You will find the answers to your questions in previous posts here, but I'll refresh your memory. Just a few reasons to expect MSFT's downfall to continue include:

1. Momentum. A lot of MSFT investors are momentum investors who bought the stock not because of what the company sells, but precisely because the stock had been grinding upward so predictably. Now the momentum investors are selling because the stock has no upward momentum, and hasn't had any for months.

2. Mutual Funds. Microsoft has a huge institutional interest. Just a year ago, nearly every major mutual fund held piles of MSFT. Now the mutual funds have already begun selling MSFT like a hot potato.

3. Index investment. If you think that we're at the bottom of the economic cycle, or that the "New Economy" has overcome the economic cycle, than you can ignore this item. But for those of us who can see that the stock market has enjoyed an unprecedented rise over the past decade or so, and realize that exaggerated rises are ALWAYS followed by exaggerated declines, it is important that MSFT is now in both the Dow Jones and Nasdaq indices. Index investment has become hugely popular recently, and when people start selling these index funds, MSFT will be sold.

4. Fundamentals. For the first time since in memory, MSFT Operating Revenues were down last quarter. They did show a bottom line profit, and they can continue to do so for years because of their accounting leeway. For example, they can start declaring billions in depreciation on their software assets like IBM does (see "Cooking the Books" at pbs.org.
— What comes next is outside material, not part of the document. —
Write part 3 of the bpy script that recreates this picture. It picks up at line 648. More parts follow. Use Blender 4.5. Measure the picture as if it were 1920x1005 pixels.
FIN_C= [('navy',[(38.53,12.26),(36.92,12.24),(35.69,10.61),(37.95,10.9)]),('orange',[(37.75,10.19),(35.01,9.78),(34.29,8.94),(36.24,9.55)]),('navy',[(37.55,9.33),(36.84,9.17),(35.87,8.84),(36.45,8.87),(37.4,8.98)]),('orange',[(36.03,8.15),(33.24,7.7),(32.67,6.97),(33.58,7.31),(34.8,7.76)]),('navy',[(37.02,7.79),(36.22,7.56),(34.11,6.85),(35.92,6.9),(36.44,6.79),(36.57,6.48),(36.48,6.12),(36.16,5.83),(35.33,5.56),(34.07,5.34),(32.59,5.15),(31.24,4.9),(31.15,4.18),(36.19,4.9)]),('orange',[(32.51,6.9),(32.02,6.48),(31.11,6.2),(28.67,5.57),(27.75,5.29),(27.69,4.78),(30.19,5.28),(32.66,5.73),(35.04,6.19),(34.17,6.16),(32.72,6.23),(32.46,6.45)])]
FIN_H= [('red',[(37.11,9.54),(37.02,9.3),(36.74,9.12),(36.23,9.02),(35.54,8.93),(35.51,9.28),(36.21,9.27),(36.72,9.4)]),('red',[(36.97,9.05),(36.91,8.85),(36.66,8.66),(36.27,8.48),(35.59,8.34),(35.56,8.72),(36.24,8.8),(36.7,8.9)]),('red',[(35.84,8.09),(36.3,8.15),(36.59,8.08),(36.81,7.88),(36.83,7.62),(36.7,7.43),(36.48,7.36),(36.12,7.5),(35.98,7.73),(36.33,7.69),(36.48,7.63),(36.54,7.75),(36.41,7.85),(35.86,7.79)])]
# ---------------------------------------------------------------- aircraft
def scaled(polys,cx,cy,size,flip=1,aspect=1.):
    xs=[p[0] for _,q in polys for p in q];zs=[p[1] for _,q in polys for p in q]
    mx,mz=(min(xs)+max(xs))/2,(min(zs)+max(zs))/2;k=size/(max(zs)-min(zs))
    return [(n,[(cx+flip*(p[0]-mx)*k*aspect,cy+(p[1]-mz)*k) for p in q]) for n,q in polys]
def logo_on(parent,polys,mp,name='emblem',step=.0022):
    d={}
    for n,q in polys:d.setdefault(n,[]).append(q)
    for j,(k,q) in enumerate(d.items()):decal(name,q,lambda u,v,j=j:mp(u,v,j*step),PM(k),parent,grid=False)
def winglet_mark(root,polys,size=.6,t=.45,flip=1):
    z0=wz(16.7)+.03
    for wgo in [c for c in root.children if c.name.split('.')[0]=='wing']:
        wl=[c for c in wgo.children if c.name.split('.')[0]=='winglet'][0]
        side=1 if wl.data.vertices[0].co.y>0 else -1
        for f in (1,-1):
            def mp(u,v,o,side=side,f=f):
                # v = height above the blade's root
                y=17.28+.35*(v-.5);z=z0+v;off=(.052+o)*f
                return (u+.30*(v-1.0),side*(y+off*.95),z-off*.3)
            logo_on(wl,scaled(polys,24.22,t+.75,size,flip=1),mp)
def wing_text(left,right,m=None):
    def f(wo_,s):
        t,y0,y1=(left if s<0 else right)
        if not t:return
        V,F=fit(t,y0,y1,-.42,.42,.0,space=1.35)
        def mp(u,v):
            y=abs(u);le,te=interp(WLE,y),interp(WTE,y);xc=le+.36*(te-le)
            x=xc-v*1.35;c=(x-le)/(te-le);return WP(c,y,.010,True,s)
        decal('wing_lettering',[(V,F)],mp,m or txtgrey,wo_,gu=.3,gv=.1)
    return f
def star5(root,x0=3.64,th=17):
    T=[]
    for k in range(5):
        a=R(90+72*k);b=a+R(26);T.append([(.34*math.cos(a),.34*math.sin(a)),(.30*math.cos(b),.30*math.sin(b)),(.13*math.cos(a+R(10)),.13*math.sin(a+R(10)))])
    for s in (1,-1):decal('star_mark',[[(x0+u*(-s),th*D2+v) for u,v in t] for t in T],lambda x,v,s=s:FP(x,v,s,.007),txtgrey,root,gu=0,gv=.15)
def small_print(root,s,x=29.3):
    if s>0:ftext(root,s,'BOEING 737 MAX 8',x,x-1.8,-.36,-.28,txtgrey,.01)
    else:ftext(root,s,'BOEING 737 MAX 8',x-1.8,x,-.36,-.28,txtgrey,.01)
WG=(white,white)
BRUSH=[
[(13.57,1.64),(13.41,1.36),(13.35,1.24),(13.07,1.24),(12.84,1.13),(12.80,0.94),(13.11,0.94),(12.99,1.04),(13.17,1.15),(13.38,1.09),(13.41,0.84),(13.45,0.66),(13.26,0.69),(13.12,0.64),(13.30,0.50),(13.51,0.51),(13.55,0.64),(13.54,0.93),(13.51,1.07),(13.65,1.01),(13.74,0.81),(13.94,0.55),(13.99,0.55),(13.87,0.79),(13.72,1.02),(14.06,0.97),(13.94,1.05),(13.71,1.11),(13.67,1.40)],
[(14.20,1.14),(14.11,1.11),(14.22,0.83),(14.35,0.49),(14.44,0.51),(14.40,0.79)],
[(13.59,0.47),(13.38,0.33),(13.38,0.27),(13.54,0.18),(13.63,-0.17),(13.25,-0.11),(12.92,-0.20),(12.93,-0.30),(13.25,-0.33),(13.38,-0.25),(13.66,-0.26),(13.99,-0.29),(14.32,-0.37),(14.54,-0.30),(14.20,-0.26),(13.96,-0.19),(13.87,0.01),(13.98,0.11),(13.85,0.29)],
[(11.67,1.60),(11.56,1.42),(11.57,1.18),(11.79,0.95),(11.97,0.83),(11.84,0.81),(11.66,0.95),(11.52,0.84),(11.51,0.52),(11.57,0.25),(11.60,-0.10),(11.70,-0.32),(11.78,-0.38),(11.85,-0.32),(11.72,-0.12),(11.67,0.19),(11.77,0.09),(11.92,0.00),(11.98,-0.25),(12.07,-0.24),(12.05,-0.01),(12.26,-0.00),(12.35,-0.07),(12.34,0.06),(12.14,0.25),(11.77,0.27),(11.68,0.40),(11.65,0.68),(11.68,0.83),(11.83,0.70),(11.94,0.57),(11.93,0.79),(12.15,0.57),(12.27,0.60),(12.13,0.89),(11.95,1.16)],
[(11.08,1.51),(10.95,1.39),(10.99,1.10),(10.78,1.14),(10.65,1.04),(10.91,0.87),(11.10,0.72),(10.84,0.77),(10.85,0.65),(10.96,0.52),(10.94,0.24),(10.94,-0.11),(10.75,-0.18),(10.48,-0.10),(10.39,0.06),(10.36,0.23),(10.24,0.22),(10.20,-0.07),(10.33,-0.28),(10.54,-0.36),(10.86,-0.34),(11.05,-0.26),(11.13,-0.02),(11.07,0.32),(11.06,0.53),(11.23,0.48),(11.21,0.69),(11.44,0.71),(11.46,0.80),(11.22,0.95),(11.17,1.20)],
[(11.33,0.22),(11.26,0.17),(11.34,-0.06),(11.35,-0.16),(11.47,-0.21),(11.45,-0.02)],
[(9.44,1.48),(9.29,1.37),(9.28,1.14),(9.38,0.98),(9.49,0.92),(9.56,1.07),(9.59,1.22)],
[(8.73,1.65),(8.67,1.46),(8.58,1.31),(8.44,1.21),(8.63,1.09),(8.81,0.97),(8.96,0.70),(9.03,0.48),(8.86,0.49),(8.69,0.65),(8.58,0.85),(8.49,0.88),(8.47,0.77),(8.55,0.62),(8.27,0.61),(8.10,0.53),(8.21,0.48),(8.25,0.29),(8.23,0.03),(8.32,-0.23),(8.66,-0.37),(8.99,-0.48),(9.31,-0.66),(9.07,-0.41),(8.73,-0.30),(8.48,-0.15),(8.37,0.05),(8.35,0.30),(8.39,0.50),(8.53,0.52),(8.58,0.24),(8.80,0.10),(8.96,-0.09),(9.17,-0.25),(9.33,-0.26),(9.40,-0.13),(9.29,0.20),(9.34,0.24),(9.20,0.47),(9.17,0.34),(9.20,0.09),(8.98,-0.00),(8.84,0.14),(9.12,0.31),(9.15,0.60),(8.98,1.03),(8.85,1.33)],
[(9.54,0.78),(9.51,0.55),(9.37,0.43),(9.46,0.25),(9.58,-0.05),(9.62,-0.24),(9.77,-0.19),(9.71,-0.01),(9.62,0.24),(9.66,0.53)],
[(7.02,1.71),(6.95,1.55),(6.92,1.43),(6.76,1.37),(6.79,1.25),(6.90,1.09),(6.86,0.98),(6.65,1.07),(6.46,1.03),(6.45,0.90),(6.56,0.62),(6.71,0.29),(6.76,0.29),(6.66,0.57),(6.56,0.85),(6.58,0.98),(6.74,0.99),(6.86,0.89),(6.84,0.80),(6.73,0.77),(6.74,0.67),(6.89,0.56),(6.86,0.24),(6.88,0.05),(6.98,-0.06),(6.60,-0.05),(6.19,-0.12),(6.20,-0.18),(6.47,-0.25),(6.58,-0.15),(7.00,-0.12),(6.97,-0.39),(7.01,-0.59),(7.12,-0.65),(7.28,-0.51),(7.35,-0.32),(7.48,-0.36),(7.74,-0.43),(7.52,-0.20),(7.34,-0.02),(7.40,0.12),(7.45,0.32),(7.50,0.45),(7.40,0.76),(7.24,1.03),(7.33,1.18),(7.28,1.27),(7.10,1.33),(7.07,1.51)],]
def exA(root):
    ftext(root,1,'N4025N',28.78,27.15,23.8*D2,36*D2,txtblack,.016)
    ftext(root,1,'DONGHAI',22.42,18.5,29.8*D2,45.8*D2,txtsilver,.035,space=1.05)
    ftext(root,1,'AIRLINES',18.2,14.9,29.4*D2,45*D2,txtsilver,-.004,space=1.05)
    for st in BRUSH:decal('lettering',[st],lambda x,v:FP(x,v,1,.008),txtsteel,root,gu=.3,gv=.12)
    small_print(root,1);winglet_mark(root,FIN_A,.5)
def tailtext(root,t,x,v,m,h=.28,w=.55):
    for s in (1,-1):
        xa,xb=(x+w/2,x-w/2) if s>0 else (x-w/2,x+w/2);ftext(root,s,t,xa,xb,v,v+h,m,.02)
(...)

5. Product pipeline. Microsoft simply has no innovative product plans that are of any interest to consumers. All of their announced products are designed solely to protect their Ops and Apps monopolies. Nobody's buying Windows 2000 except for new system purchases. Microsoft's billions of dollars in "investments" to coerce customers to use Windows CE has been a failure. Every new product they've announced has already been done earlier and better by somebody else, without the Microsoft stigma and legal baggage.

6. Restructuring. Microsoft is going to be split up, and the reason they are fighting so desperately to prevent this is because AppsCo and OpsCo are worth less apart than together. Together, they have succeeded because people need both their monopoly OS and their monopoly apps, and you really can't buy one without the other. Sure you can buy a copy for Mac OS, but it has been used by Microsoft as a tool to keep Apple under their thumb. This simply won't work when the companies are separate.

These are just a few of many reasons. They are starkly obvious to those of us outside of the Microsoft campus, who haven't drunk the Kool Aid.

And no, I'm not paid to post this, nor have I a short interest. Like Charles Tutt, I'm just here to enjoy the show.